Después de rezar el Rosario con Jacinta y Francisco, y otras personas que estaban allí, volvimos a ver el reflejo de la luz que se acercaba y luego a Nuestra Señora en la encina verde, exactamente como en el mes de mayo. “¿Qué desea?”, le pregunté. “Quiero que vengan aquí el 13 del próximo mes, que recen el Rosario todos los días y que aprendan a leer. Enseguida les diré lo que quiero”.
Yo le pedí que curara a una persona enferma:
—Si se convierte, se recuperará este año.
—Me gustaría pedirle que nos lleve al Cielo.

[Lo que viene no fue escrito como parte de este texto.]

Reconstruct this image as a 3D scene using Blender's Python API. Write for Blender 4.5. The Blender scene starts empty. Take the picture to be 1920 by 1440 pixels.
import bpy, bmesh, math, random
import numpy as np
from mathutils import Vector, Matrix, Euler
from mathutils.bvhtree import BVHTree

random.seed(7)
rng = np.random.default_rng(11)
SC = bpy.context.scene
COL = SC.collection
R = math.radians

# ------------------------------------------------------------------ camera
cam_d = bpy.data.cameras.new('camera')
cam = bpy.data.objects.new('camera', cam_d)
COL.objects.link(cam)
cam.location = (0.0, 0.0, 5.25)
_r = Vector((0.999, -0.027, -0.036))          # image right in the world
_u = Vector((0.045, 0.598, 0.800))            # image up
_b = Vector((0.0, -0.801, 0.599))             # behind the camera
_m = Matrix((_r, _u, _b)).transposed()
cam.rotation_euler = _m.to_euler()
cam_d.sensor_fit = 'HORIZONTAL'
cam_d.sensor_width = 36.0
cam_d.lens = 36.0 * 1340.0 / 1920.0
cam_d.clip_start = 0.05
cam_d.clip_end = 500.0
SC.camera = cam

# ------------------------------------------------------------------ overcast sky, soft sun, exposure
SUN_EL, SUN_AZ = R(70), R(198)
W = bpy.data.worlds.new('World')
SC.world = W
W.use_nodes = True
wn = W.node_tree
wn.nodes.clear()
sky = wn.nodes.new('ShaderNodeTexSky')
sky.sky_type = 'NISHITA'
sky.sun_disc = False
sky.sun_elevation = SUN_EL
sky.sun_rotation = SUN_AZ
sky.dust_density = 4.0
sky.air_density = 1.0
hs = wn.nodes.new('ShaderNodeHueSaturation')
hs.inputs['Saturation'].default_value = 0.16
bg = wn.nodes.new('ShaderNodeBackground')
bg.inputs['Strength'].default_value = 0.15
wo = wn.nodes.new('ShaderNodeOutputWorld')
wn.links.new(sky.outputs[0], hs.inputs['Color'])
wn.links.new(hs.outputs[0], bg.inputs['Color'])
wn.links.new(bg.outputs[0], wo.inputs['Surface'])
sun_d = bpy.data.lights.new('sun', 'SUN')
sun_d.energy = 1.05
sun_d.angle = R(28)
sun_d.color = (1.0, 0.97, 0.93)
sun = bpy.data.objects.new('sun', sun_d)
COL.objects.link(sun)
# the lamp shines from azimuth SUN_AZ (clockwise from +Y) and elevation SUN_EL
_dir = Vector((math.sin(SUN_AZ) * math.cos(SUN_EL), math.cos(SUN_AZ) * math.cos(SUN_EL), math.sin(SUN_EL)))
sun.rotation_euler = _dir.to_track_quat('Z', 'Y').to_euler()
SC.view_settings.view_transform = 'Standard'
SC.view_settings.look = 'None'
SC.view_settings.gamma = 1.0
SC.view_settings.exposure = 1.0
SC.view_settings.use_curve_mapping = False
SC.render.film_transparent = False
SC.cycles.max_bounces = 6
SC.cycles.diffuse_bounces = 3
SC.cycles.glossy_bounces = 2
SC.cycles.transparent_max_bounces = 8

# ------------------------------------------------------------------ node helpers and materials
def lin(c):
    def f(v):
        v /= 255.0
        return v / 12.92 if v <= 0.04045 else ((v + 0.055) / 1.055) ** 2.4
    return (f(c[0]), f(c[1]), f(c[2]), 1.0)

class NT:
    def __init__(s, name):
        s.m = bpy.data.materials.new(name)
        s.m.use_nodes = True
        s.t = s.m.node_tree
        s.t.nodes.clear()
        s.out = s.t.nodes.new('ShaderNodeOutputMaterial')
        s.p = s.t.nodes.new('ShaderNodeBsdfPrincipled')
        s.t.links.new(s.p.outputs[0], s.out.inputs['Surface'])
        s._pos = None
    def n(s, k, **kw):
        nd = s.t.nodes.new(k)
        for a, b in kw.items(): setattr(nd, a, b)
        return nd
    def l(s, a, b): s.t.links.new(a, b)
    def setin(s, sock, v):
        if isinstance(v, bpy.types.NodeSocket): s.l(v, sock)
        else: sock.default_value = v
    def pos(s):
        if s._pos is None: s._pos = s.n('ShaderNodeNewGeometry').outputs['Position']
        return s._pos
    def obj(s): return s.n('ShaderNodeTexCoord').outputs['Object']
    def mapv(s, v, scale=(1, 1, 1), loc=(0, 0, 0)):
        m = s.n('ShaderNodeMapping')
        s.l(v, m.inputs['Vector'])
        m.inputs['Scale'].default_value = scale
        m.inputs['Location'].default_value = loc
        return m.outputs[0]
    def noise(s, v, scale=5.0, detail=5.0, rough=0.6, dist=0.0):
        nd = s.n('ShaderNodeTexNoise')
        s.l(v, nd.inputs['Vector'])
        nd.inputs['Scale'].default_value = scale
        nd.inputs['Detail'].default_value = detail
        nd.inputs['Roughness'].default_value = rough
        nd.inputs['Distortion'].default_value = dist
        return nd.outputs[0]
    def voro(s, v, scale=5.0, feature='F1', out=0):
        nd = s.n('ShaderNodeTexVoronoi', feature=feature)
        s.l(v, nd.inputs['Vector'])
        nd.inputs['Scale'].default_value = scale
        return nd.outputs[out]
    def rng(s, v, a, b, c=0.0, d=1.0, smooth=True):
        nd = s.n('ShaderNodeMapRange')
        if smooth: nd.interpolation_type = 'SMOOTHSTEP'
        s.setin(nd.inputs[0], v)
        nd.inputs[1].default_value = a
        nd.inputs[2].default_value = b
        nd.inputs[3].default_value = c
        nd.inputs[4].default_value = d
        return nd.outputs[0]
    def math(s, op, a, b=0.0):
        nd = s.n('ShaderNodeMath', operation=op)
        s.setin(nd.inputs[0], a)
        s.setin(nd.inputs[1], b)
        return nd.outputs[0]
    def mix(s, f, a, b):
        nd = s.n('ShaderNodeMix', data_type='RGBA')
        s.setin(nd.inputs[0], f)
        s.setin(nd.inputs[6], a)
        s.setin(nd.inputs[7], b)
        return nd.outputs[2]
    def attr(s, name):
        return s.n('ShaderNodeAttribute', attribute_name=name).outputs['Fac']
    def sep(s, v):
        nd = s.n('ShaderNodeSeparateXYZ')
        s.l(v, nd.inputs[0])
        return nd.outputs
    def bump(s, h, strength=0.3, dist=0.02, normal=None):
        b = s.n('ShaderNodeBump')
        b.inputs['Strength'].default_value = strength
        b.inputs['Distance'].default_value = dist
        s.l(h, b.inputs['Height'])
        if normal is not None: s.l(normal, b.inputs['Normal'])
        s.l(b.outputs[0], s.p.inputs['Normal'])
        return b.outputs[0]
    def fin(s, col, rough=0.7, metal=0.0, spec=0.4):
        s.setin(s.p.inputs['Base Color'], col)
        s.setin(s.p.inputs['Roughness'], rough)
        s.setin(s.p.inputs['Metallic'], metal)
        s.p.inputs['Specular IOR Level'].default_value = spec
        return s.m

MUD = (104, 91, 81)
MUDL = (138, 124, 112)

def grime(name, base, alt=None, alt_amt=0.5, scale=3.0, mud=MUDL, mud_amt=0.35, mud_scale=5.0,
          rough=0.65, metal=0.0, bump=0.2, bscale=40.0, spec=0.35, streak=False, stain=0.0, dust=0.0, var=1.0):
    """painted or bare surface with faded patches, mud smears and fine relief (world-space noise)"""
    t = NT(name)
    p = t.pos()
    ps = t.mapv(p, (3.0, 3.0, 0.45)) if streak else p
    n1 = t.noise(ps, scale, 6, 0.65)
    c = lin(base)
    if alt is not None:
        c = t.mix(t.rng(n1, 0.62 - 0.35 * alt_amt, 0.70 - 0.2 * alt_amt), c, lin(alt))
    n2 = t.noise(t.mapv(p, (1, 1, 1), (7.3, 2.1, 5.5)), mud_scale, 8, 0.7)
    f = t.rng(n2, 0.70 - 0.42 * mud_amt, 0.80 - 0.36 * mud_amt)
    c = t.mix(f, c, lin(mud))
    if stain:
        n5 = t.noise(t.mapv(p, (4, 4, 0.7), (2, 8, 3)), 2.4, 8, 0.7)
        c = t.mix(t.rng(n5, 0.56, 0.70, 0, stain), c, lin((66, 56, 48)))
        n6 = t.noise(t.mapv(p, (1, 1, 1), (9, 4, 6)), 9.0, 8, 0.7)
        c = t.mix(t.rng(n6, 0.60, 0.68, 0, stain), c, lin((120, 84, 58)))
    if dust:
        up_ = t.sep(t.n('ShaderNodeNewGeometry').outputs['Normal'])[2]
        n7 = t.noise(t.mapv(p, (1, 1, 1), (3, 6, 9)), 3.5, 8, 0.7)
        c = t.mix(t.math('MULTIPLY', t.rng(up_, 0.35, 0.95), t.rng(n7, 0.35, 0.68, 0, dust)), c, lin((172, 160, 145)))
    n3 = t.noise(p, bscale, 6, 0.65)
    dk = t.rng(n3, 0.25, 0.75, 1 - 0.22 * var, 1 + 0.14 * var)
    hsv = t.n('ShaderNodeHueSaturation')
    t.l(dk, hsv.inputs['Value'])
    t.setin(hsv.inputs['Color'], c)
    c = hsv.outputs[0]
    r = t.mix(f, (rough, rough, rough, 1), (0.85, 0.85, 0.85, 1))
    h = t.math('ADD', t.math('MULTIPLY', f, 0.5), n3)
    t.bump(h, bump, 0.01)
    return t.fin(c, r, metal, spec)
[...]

— Sí, a Jacinta y a Francisco, los llevaré pronto; pero tú te quedarás aquí todavía por un tiempo. Jesús quiere servirse de ti para darme a conocer y hacerme amar. Quiere establecer en el mundo la devoción a mi Corazón Inmaculado.
—¿Y yo me quedaré aquí sola? —Le pregunté con pena.
—No, mi hija, tú sufres mucho. ¡No te desanimes! Nunca te abandonaré. Mi Corazón Inmaculado será tu refugio y el camino que te llevará a Dios.
En el momento en que Ella estaba diciendo estas últimas palabras, abrió sus manos y nos cubrió por segunda vez el reflejo de esa inmensa luz que emanaba de Ella. (...)
En la palma de la mano derecha, Nuestra Señora tenía un corazón rodeado de espinas que parecía hundirse. Entendimos que ese era el Inmaculado Corazón de María, ultrajado por los pecados de la humanidad, que exigen reparación.
Sor Lucía, una de los tres videntes de Nuestra Señora de Fátima.